EXERCISE GOAL: You are to retype all of the data exactly as it appears.

GIVEN INFORMATION:
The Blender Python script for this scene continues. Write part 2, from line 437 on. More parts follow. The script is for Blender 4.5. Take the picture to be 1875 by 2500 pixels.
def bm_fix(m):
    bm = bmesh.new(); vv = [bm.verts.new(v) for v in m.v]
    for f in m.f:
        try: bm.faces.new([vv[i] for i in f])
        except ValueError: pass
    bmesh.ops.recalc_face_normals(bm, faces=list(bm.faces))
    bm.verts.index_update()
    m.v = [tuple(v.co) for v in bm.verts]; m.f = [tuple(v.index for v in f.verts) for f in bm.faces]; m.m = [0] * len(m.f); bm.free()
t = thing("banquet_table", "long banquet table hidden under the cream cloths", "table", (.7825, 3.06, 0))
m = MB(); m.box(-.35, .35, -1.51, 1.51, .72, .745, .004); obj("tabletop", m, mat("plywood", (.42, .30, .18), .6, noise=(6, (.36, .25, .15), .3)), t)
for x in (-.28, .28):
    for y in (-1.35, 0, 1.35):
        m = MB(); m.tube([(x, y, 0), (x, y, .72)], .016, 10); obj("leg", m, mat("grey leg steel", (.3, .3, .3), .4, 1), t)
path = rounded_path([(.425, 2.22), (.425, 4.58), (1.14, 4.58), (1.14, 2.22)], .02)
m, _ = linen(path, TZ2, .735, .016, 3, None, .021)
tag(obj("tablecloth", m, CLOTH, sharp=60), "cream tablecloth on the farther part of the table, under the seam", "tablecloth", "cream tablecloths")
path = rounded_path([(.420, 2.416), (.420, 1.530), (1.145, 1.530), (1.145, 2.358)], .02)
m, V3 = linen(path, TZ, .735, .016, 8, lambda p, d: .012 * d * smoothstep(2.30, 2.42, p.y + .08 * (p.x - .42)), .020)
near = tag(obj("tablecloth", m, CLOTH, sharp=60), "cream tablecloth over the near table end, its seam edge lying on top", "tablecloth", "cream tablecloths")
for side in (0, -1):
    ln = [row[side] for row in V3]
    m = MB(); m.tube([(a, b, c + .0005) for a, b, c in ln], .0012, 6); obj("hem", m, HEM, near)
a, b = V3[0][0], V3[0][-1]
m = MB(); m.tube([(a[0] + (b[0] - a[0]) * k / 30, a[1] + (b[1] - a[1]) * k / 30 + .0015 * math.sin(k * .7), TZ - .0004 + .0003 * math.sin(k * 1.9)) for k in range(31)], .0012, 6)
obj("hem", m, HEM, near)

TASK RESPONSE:
The Blender Python script for this scene continues. Write part 2, from line 437 on. More parts follow. The script is for Blender 4.5. Take the picture to be 1875 by 2500 pixels.
def bm_fix(m):
    bm = bmesh.new(); vv = [bm.verts.new(v) for v in m.v]
    for f in m.f:
        try: bm.faces.new([vv[i] for i in f])
        except ValueError: pass
    bmesh.ops.recalc_face_normals(bm, faces=list(bm.faces))
    bm.verts.index_update()
    m.v = [tuple(v.co) for v in bm.verts]; m.f = [tuple(v.index for v in f.verts) for f in bm.faces]; m.m = [0] * len(m.f); bm.free()
t = thing("banquet_table", "long banquet table hidden under the cream cloths", "table", (.7825, 3.06, 0))
m = MB(); m.box(-.35, .35, -1.51, 1.51, .72, .745, .004); obj("tabletop", m, mat("plywood", (.42, .30, .18), .6, noise=(6, (.36, .25, .15), .3)), t)
for x in (-.28, .28):
    for y in (-1.35, 0, 1.35):
        m = MB(); m.tube([(x, y, 0), (x, y, .72)], .016, 10); obj("leg", m, mat("grey leg steel", (.3, .3, .3), .4, 1), t)
path = rounded_path([(.425, 2.22), (.425, 4.58), (1.14, 4.58), (1.14, 2.22)], .02)
m, _ = linen(path, TZ2, .735, .016, 3, None, .021)
tag(obj("tablecloth", m, CLOTH, sharp=60), "cream tablecloth on the farther part of the table, under the seam", "tablecloth", "cream tablecloths")
path = rounded_path([(.420, 2.416), (.420, 1.530), (1.145, 1.530), (1.145, 2.358)], .02)
m, V3 = linen(path, TZ, .735, .016, 8, lambda p, d: .012 * d * smoothstep(2.30, 2.42, p.y + .08 * (p.x - .42)), .020)
near = tag(obj("tablecloth", m, CLOTH, sharp=60), "cream tablecloth over the near table end, its seam edge lying on top", "tablecloth", "cream tablecloths")
for side in (0, -1):
    ln = [row[side] for row in V3]
    m = MB(); m.tube([(a, b, c + .0005) for a, b, c in ln], .0012, 6); obj("hem", m, HEM, near)
a, b = V3[0][0], V3[0][-1]
m = MB(); m.tube([(a[0] + (b[0] - a[0]) * k / 30, a[1] + (b[1] - a[1]) * k / 30 + .0015 * math.sin(k * .7), TZ - .0004 + .0003 * math.sin(k * 1.9)) for k in range(31)], .0012, 6)
obj("hem", m, HEM, near)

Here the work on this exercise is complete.